In the weeks after the fire, Vordtriede co-founded the Altadena Collective, a network of designers and architects that provides discounted design services, permitting advice and contractor recommendations to local survivors. He and his co-founders Chris Driscoll and Chris Corbett have also launched a nonprofit called Collective OR that is meant to represent inexperienced and anxious homeowners in negotiations with builders and architects.
It's impossible to say, ‘they were here by this date so we should also be there.’ The data set is just too variable.
— Colette Curtis, recovery and economic development director, Paradise
The pace of reconstruction may simply benefit from the fact that it’s taking place in Los Angeles County: A mammoth economic hub flush with financial resources and political connections.

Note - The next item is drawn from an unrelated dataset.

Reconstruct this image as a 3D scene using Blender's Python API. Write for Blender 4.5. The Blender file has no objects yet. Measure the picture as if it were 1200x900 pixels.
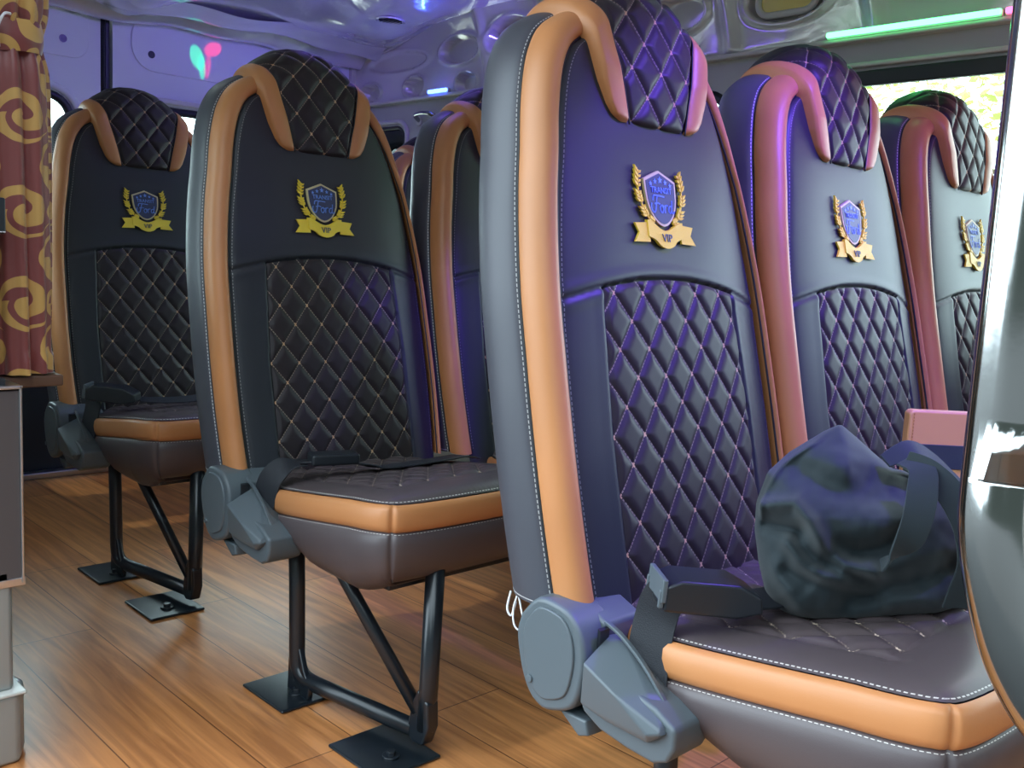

“We have access to a really good supply chain, there’s a lot of capital, there’s a lot of infrastructure,“ said Ben Stapleton, director of U.S. Green Building Council California.
That’s in contrast to a town like Paradise.
Since the majority of homes were destroyed in the 2018 Camp Fire, fewer than one-in-five have since been rebuilt, said Colette Curtis, the Butte County town’s recovery and economic development director.
She cautioned against comparing the pace of rebuilding efforts across communities struck by disaster.
“It's impossible to say, ‘they were here by this date so we should also be there,’” she said. “The data set is just too variable.”
Paradise, a remote town with relatively low income, lacked the local services and philanthropic draw of places like Lahaina and the Palisades, she said. But lower land values and the fact that displaced homeowners haven’t had to compete with investors setting aside new units for tourist rentals was a net positive.
Another thing that may give Los Angeles a leg up: It’s a region that’s also heavy on expertise.
At around the same time that Vordtriede was setting up the Altadena Collective, nearby architect couple Cynthia Sigler and Alex Athenson launched the Foothill Catalog, a packet of ready-made architectural and structural plans that have been pre-approved by L.A. County.
With roughly 15 projects either under construction or gearing up to break ground, Athenson said the pre-approval process can shave at least 10% off the total development cost of a custom single-family home.
That’s in part by trimming the approval process. But that's also because prior to the fire, a "custom single-family home" in ALtadena was a luxury product.
The local industry is “set up to serve that client who is building their dream home from scratch, with a very large if not unlimited budget,” said Athenson. Long-time homeowners displaced by fire, many of them on fixed incomes, represent a very different kind of buyer.
As builders, designers and policymakers scramble to rebuild in faster, cheaper and more fire-resilient ways, they may stumble upon a solution that could be of use long after the last home is rebuilt in Altadena, he added.
“Ultimately, we're providing a system for more efficient, affordable housing development,” said Athenson. “I'm excited about proving it in Altadena, and then seeing where it goes beyond.”
So far the county has approved more than two dozen of the catalog’s plans. Athenson said they are now discussing rolling out a similar batch for the Palisades with the City of Los Angeles.